What to work on – Would you transcribe the listing that follows, character for character, and omit its images?

Raw data –
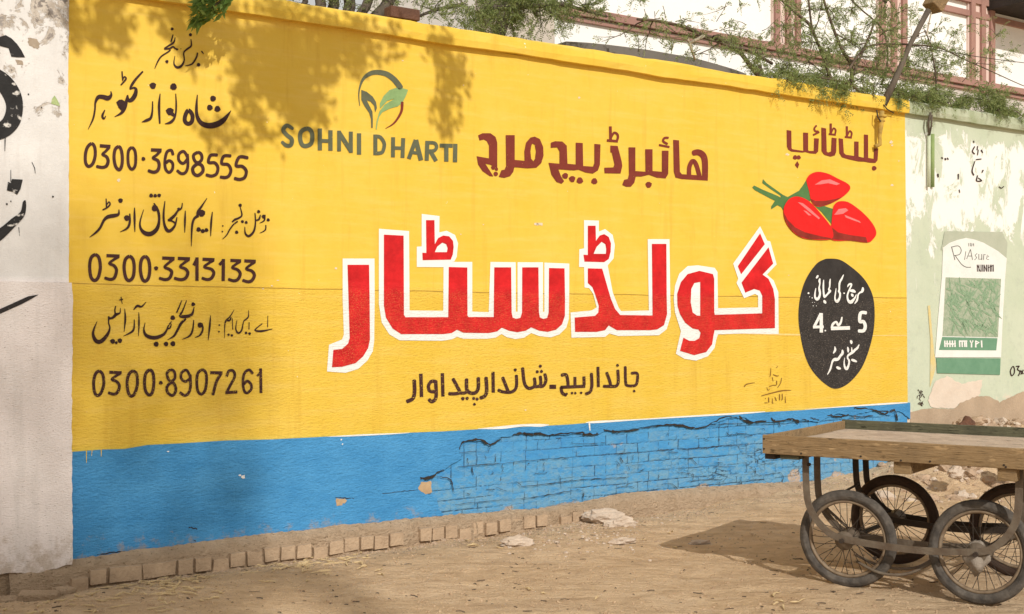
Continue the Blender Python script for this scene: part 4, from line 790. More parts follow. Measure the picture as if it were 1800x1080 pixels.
p = Paint(*N_, o=.0835); p.poly([(136, 996), (110, 1012), (76, 1030), (0, 1064), (-60, 1090), (-60, 1070), (0, 1047), (60, 1020), (100, 1002)]); p.end("black_stroke", m_paint("black stroke paint", (.03, .026, .026), .3, under=(.6, .5, .46), ws=40), ww)
p = Paint(*N_, o=.0525)
p.poly(rag([(100, 95), (130, 98), (140, 115), (132, 132), (112, 128), (98, 108), (100, 95)], 5, 6, 1)[:-1]).poly(rag([(56, 172), (80, 174), (82, 188), (60, 186), (56, 172)], 4, 5, 1)[:-1]); p.end("bare_patch", m_simple("bare tan render", (.44, .36, .28), (.34, .27, .2), 20), ww)
p = Paint(*N_, o=.0525); p.poly([(182, 310), (192, 296), (202, 312), (212, 334), (196, 330), (180, 325)]); p.end("green_scrap", m_simple("green scrap", (.30, .42, .16), (.5, .55, .3), 30), ww)

# ------------------------------------------------------------------ pale green wall at the right
gw = thing("green_wall", wall(10, 0), "pale green peeling wall with torn posters beyond the cart", "wall")
GE = 14.5
mb = MB(); mb.prism([(S_END+.02, -.1), (GE, -.1), (GE, Z_UND), (S_END-.03, Z_UND), (S_END+.005, 1.4)], fsz, -.23, -.004); mb.build("plaster", M_GREEN, gw)
M_MOSS = m_simple("mossy pale coping", (.50, .53, .40), (.30, .34, .20), 5, 6, .6, 30)
coping(S_END-.028, GE, 8).build("coping", M_MOSS, gw)
Mx = (1580, 360, .37037)
p = Paint(*Mx, o=.001); p.poly(rag([(55, 985), (140, 966), (265, 970), (290, 940), (370, 910), (430, 910), (480, 938), (580, 890), (760, 870), (760, 1300), (55, 1300)], 6, 10, 3)); p.end("bare_render", m_simple("bare brown render", (.50, .38, .27), (.40, .30, .21), 4, 6, .6, 40), gw)
p = Paint(*Mx, o=.0003); p.poly(rag([(170, 840), (230, 812), (300, 850), (400, 830), (380, 915), (300, 938), (262, 968), (150, 962), (140, 930), (170, 840)], 8, 9, 5)[:-1]); p.end("worn_patch", m_simple("pinkish worn render", (.72, .62, .52), (.66, .55, .45), 6), gw)
p = Paint(*Mx, o=.0012); p.poly([(137, 480), (148, 478), (158, 600), (170, 720), (178, 760), (160, 830), (148, 868), (150, 640)]); p.end("yellow_streak", m_simple("faded yellow streak", (.70, .54, .20), (.62, .55, .33), 12), gw)
p = Paint(*Mx, o=.0018); p.poly(rag([(218, 125), (490, 130), (515, 180), (512, 262), (480, 250), (200, 215), (218, 125)], 4, 12, 2)[:-1]); p.end("old_paste_patch", m_simple("grey green paste", (.41, .44, .34), (.47, .49, .39), 8), gw)
ps = thing("chilli_poster", at_wall(1707, 640, .005), "white arched poster with green chilli photograph pasted on the pale green wall", "poster")
def pst(pts, lo, name, mat, parent, front):
    m = MB(); m.prism([sz(x, y, front) for x, y in crop(*Mx, pts)][::-1], fsz, lo, front); return m.build(name, mat, parent)
M_PAPER = m_simple("white poster paper", (.80, .80, .76), (.72, .72, .68), 6, 4, .2, 20)
M_PGREEN = m_simple("poster green", (.13, .27, .17), (.17, .32, .21), 8, 4, .1)
M_PGREY = m_simple("faded leaf print", (.44, .47, .36), (.25, .33, .22), 28, 6, .1)
pst([(210, 205), (240, 182), (280, 167), (320, 158), (360, 166), (400, 180), (470, 220), (512, 255), (505, 340), (495, 500), (485, 725), (172, 725), (185, 560), (205, 340)], 0, "paper", M_PAPER, ps, .004)
pst([(178, 728), (483, 730), (480, 808), (182, 800)], 0, "green_strip", M_PGREEN, ps, .004)
pst([(222, 345), (485, 352), (470, 630), (207, 624)], .0035, "picture", M_PGREY, ps, .0052)
pst([(206, 628), (468, 634), (462, 692), (190, 690)], .0035, "caption_band", M_PGREEN, ps, .0052)
p = Paint(*Mx, o=.0056)
rr = random.Random(3)
for i in range(150):
    x = rr.uniform(235, 465); y = rr.uniform(370, 605); a = rr.choice((.9, 1.2, 2.0, .6))+rr.uniform(-.35, .35); l = rr.uniform(14, 38)
    p.st([(x-l*math.cos(a), y-l*math.sin(a), 1), (x, y+rr.uniform(-3, 3), rr.uniform(7, 13)), (x+l*math.cos(a), y+l*math.sin(a), 1)])
p.end("printed_chilli", m_simple("printed chilli green", (.17, .29, .17), (.32, .42, .28), 40), ps)
p = Paint(*Mx, o=.0056)
for x in (218, 229, 242, 254, 266, 288, 300, 312, 320): p.ln([(x, 645), (x+1, 676)], 7)
for l in ([(285, 648), (325, 648)], [(338, 645), (345, 660), (352, 645)], [(345, 660), (345, 678)], [(365, 645), (365, 678)], [(365, 648), (380, 655), (366, 662)], [(392, 645), (394, 678)], [(220, 660), (262, 662)]): p.ln(l, 7)
p.end("white_caption", M_WPAINT, ps)
p = Paint(*Mx, o=.0046)
p.st([(250, 200), (258, 230), (266, 262)], 4).st([(250, 202), (282, 196), (296, 215), (288, 236), (262, 242)], 3.5).st([(268, 242), (295, 280), (318, 296), (342, 297)], 3.5)
M_INK = m_simple('poster ink', (.07, .07, .065), (.22, .22, .2), 60)
p.end('title_initial', M_INK, ps)
p = Paint(*Mx, o=.0046)
for l in ([(332, 182), (332, 198)], [(340, 182), (340, 198)], [(345, 198), (347, 183), (351, 194), (355, 183), (356, 198)]): p.ln(l, 3)
p.end('top_mark', M_INK, ps)
p = Paint(*Mx, o=.0046)
for l in ([(318, 222), (312, 262)], [(340, 212), (322, 258)], [(340, 212), (350, 262)], [(330, 244), (346, 244)], [(372, 232), (362, 240), (370, 252), (360, 262)], [(380, 235), (380, 260), (392, 258)], [(394, 235), (394, 262)], [(402, 262), (404, 236), (412, 238)], [(418, 250), (428, 246), (420, 238), (416, 258), (428, 262)]): p.ln(l, 3)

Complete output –
Continue the Blender Python script for this scene: part 4, from line 790. More parts follow. Measure the picture as if it were 1800x1080 pixels.
p = Paint(*N_, o=.0835); p.poly([(136, 996), (110, 1012), (76, 1030), (0, 1064), (-60, 1090), (-60, 1070), (0, 1047), (60, 1020), (100, 1002)]); p.end("black_stroke", m_paint("black stroke paint", (.03, .026, .026), .3, under=(.6, .5, .46), ws=40), ww)
p = Paint(*N_, o=.0525)
p.poly(rag([(100, 95), (130, 98), (140, 115), (132, 132), (112, 128), (98, 108), (100, 95)], 5, 6, 1)[:-1]).poly(rag([(56, 172), (80, 174), (82, 188), (60, 186), (56, 172)], 4, 5, 1)[:-1]); p.end("bare_patch", m_simple("bare tan render", (.44, .36, .28), (.34, .27, .2), 20), ww)
p = Paint(*N_, o=.0525); p.poly([(182, 310), (192, 296), (202, 312), (212, 334), (196, 330), (180, 325)]); p.end("green_scrap", m_simple("green scrap", (.30, .42, .16), (.5, .55, .3), 30), ww)

# ------------------------------------------------------------------ pale green wall at the right
gw = thing("green_wall", wall(10, 0), "pale green peeling wall with torn posters beyond the cart", "wall")
GE = 14.5
mb = MB(); mb.prism([(S_END+.02, -.1), (GE, -.1), (GE, Z_UND), (S_END-.03, Z_UND), (S_END+.005, 1.4)], fsz, -.23, -.004); mb.build("plaster", M_GREEN, gw)
M_MOSS = m_simple("mossy pale coping", (.50, .53, .40), (.30, .34, .20), 5, 6, .6, 30)
coping(S_END-.028, GE, 8).build("coping", M_MOSS, gw)
Mx = (1580, 360, .37037)
p = Paint(*Mx, o=.001); p.poly(rag([(55, 985), (140, 966), (265, 970), (290, 940), (370, 910), (430, 910), (480, 938), (580, 890), (760, 870), (760, 1300), (55, 1300)], 6, 10, 3)); p.end("bare_render", m_simple("bare brown render", (.50, .38, .27), (.40, .30, .21), 4, 6, .6, 40), gw)
p = Paint(*Mx, o=.0003); p.poly(rag([(170, 840), (230, 812), (300, 850), (400, 830), (380, 915), (300, 938), (262, 968), (150, 962), (140, 930), (170, 840)], 8, 9, 5)[:-1]); p.end("worn_patch", m_simple("pinkish worn render", (.72, .62, .52), (.66, .55, .45), 6), gw)
p = Paint(*Mx, o=.0012); p.poly([(137, 480), (148, 478), (158, 600), (170, 720), (178, 760), (160, 830), (148, 868), (150, 640)]); p.end("yellow_streak", m_simple("faded yellow streak", (.70, .54, .20), (.62, .55, .33), 12), gw)
p = Paint(*Mx, o=.0018); p.poly(rag([(218, 125), (490, 130), (515, 180), (512, 262), (480, 250), (200, 215), (218, 125)], 4, 12, 2)[:-1]); p.end("old_paste_patch", m_simple("grey green paste", (.41, .44, .34), (.47, .49, .39), 8), gw)
ps = thing("chilli_poster", at_wall(1707, 640, .005), "white arched poster with green chilli photograph pasted on the pale green wall", "poster")
def pst(pts, lo, name, mat, parent, front):
    m = MB(); m.prism([sz(x, y, front) for x, y in crop(*Mx, pts)][::-1], fsz, lo, front); return m.build(name, mat, parent)
M_PAPER = m_simple("white poster paper", (.80, .80, .76), (.72, .72, .68), 6, 4, .2, 20)
M_PGREEN = m_simple("poster green", (.13, .27, .17), (.17, .32, .21), 8, 4, .1)
M_PGREY = m_simple("faded leaf print", (.44, .47, .36), (.25, .33, .22), 28, 6, .1)
pst([(210, 205), (240, 182), (280, 167), (320, 158), (360, 166), (400, 180), (470, 220), (512, 255), (505, 340), (495, 500), (485, 725), (172, 725), (185, 560), (205, 340)], 0, "paper", M_PAPER, ps, .004)
pst([(178, 728), (483, 730), (480, 808), (182, 800)], 0, "green_strip", M_PGREEN, ps, .004)
pst([(222, 345), (485, 352), (470, 630), (207, 624)], .0035, "picture", M_PGREY, ps, .0052)
pst([(206, 628), (468, 634), (462, 692), (190, 690)], .0035, "caption_band", M_PGREEN, ps, .0052)
p = Paint(*Mx, o=.0056)
rr = random.Random(3)
for i in range(150):
    x = rr.uniform(235, 465); y = rr.uniform(370, 605); a = rr.choice((.9, 1.2, 2.0, .6))+rr.uniform(-.35, .35); l = rr.uniform(14, 38)
    p.st([(x-l*math.cos(a), y-l*math.sin(a), 1), (x, y+rr.uniform(-3, 3), rr.uniform(7, 13)), (x+l*math.cos(a), y+l*math.sin(a), 1)])
p.end("printed_chilli", m_simple("printed chilli green", (.17, .29, .17), (.32, .42, .28), 40), ps)
p = Paint(*Mx, o=.0056)
for x in (218, 229, 242, 254, 266, 288, 300, 312, 320): p.ln([(x, 645), (x+1, 676)], 7)
for l in ([(285, 648), (325, 648)], [(338, 645), (345, 660), (352, 645)], [(345, 660), (345, 678)], [(365, 645), (365, 678)], [(365, 648), (380, 655), (366, 662)], [(392, 645), (394, 678)], [(220, 660), (262, 662)]): p.ln(l, 7)
p.end("white_caption", M_WPAINT, ps)
p = Paint(*Mx, o=.0046)
p.st([(250, 200), (258, 230), (266, 262)], 4).st([(250, 202), (282, 196), (296, 215), (288, 236), (262, 242)], 3.5).st([(268, 242), (295, 280), (318, 296), (342, 297)], 3.5)
M_INK = m_simple('poster ink', (.07, .07, .065), (.22, .22, .2), 60)
p.end('title_initial', M_INK, ps)
p = Paint(*Mx, o=.0046)
for l in ([(332, 182), (332, 198)], [(340, 182), (340, 198)], [(345, 198), (347, 183), (351, 194), (355, 183), (356, 198)]): p.ln(l, 3)
p.end('top_mark', M_INK, ps)
p = Paint(*Mx, o=.0046)
for l in ([(318, 222), (312, 262)], [(340, 212), (322, 258)], [(340, 212), (350, 262)], [(330, 244), (346, 244)], [(372, 232), (362, 240), (370, 252), (360, 262)], [(380, 235), (380, 260), (392, 258)], [(394, 235), (394, 262)], [(402, 262), (404, 236), (412, 238)], [(418, 250), (428, 246), (420, 238), (416, 258), (428, 262)]): p.ln(l, 3)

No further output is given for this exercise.